The move means that newly qualified drivers – who can only gain six points before being banned – could have their licences revoked if caught using their phone.

Drivers who are caught twice for the offence will automatically appear in court and face fines of up to £1,000 and at least a six-month driving ban.

In addition, the Government is to launch a THINK! campaign to tackle this issue, to make it socially unacceptable like drink driving or not wearing a seatbelt.

Secretary of State for Transport Chris Grayling said: “As technology develops, mobile phones are common place, but we need to take responsibility for our actions and as drink or drug driving has become socially unacceptable, so must using mobile phones at the wheel.

“It may seem harmless when you are replying to a text, answering a call or using an app, but the truth is your actions could kill and cause untold misery to others.”

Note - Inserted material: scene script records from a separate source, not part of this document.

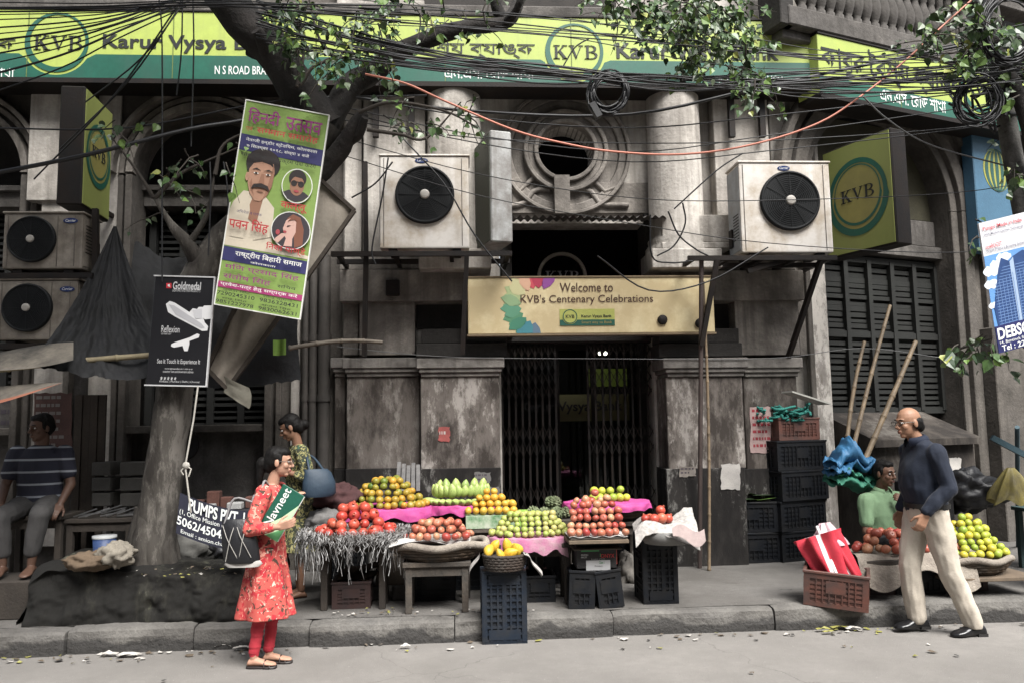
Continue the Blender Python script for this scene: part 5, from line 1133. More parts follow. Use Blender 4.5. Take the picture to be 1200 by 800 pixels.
# ------------------------------------------------------------------ crates
crate_blk = mat('black_crate_plastic', (.006, .0075, .0105), .55, .3, 5, (.012, .0115, .011), .5, 6, .25, .03, 40, spec=.22)
crate_blu = mat('slate_blue_crate_plastic', (.012, .019, .031), .55, .3, 5, (.02, .021, .023), .5, 6, .3, .03, 40, spec=.25)
crate_brn = mat('brown_crate_plastic', (.15, .055, .038), .5, .3, 5, (.06, .035, .03), .15, 6, .3, .03, 40, spec=.45)
crate_dbr = mat('dark_brown_crate_plastic', (.060, .030, .025), .55, .3, 5, (.03, .02, .02), .15, 6, .3, .03, 40)
def side_mb(w_, h, M):
    mb = MB(); t = .012
    mb.box((-w_/2, -t, 0), (w_/2, 0, .035), 0, M); mb.box((-w_/2, -t, h-.05), (w_/2, 0, h-.012), 0, M)
    for s in (-1, 1): mb.box((s*w_/2, -t, .0355), (s*(w_/2-.045), 0, h-.0505), 0, M)
    rows = 5
    for i in range(1, rows): z = .035 + (h-.085)*i/rows; mb.box((-w_/2+.0455, -t*.7, z-.009), (w_/2-.0455, -t*.1, z+.009), 0, M)
    k = max(3, int(w_/.055))
    for i in range(1, k): x = -w_/2+.045 + (w_-.09)*i/k; mb.box((x-.004, -t-.004, .036), (x+.004, -t*.75, h-.051), 0, M)
    mb.box((-.07, -t-.006, h*.42), (.07, -t-.0045, h*.78), 0, M); mb.box((-w_/2+.0455, -.0012, .0355), (w_/2-.0455, -.0002, h-.0505), 0, M)
    return mb
CR = {}
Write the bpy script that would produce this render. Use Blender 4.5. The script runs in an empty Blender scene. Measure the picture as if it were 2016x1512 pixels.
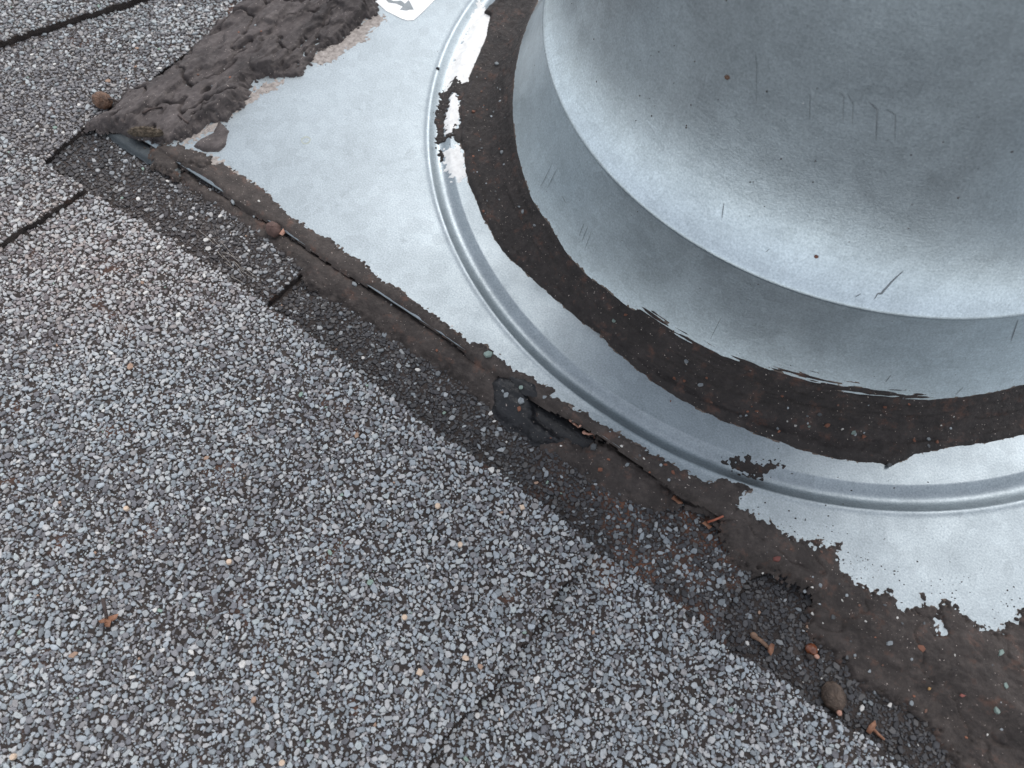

The move has been greeted by the RAC, which last week published research showing that handheld mobile phone use while driving is now “at epidemic proportions”.

Road safety spokesman Pete Williams said: “The Government’s swift action to the findings in the RAC Report on Motoring shows they understand just how dangerous it can be to use a handheld mobile phone at the wheel. Increasing the fine from £100 to £200 and doubling the penalty points from three to six will help to deter people from doing it in the first place.

“However, it is just as important that laws are seen to be enforced, and the decline in the numbers of dedicated road traffic police has only heightened the feeling that those who use a handheld phone while driving simply get away with it.”